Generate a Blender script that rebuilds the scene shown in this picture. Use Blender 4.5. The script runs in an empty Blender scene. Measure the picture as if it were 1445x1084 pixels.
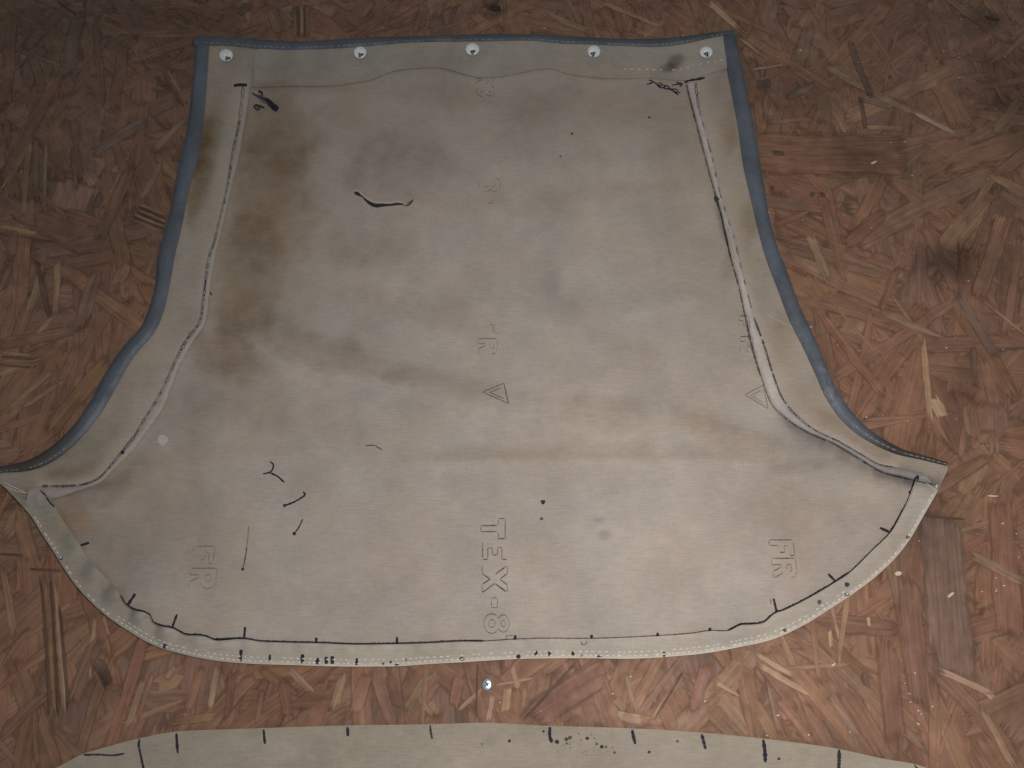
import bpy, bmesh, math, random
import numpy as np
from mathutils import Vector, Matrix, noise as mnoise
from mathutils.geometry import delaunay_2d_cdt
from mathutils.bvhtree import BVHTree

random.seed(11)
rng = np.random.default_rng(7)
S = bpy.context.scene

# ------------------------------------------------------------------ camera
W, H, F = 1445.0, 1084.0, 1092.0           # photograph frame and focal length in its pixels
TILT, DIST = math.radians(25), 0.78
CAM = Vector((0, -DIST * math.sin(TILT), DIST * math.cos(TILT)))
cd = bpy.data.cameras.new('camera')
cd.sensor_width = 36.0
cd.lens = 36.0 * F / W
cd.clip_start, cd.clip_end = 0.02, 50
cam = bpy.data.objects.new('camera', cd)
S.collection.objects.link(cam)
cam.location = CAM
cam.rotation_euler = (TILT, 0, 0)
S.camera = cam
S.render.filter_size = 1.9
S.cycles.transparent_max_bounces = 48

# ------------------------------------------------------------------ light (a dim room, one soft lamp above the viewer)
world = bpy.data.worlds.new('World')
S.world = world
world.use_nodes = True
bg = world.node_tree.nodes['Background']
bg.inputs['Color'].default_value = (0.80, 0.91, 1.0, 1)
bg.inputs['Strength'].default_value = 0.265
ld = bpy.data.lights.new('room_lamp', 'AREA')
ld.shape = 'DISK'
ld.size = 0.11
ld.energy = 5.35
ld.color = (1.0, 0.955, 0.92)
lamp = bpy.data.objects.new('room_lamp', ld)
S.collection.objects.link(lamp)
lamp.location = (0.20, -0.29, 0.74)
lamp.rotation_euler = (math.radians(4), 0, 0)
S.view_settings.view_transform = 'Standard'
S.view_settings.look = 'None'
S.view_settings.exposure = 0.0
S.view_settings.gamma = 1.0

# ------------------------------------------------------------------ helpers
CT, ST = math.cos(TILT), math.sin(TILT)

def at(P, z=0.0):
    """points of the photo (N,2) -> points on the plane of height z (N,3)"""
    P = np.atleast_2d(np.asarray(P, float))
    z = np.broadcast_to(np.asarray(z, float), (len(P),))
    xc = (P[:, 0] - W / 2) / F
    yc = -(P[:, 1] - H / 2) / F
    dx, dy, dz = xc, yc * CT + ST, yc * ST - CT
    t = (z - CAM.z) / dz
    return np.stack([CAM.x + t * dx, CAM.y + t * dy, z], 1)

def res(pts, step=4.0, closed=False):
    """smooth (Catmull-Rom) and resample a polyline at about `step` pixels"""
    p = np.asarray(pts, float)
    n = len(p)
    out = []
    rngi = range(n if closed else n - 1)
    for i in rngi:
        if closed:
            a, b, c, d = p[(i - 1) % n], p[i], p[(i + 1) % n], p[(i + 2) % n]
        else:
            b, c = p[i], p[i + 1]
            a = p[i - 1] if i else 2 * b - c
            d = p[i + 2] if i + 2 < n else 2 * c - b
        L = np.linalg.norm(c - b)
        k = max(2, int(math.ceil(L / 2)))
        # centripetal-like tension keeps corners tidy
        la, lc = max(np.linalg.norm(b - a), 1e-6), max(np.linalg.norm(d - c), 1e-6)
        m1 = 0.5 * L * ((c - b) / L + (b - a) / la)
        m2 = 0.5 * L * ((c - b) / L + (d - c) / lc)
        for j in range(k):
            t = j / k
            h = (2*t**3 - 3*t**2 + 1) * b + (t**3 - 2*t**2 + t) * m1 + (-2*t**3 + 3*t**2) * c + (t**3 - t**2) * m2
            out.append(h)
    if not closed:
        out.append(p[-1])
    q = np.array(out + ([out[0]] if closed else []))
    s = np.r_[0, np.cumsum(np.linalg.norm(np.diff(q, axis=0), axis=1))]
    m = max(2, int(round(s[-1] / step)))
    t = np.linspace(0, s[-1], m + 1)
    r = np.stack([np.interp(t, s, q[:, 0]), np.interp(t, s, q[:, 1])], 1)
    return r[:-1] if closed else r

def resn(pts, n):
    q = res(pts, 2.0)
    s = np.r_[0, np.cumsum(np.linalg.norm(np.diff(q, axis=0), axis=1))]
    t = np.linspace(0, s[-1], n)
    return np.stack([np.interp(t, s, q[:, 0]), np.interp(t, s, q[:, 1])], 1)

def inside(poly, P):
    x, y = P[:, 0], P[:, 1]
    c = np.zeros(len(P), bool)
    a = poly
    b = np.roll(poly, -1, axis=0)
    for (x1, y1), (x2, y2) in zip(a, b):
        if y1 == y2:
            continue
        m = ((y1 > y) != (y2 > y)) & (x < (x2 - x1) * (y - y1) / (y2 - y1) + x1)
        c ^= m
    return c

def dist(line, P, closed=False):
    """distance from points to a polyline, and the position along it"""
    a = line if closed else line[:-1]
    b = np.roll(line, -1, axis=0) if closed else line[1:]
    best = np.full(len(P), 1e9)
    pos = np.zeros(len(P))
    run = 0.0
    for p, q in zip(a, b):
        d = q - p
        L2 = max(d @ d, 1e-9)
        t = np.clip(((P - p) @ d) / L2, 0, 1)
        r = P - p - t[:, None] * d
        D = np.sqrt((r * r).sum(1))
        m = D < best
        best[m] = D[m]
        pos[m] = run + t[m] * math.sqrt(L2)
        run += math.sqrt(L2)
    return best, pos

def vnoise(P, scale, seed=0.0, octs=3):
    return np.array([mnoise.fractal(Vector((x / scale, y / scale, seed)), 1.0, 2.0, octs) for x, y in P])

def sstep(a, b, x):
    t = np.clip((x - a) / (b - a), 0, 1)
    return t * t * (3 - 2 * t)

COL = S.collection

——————

Restate only the lines running from the start of the material above through the line containing "S = bpy.context.scene", ends included. No pictures.

Generate a Blender script that rebuilds the scene shown in this picture. Use Blender 4.5. The script runs in an empty Blender scene. Measure the picture as if it were 1445x1084 pixels.
import bpy, bmesh, math, random
import numpy as np
from mathutils import Vector, Matrix, noise as mnoise
from mathutils.geometry import delaunay_2d_cdt
from mathutils.bvhtree import BVHTree

random.seed(11)
rng = np.random.default_rng(7)
S = bpy.context.scene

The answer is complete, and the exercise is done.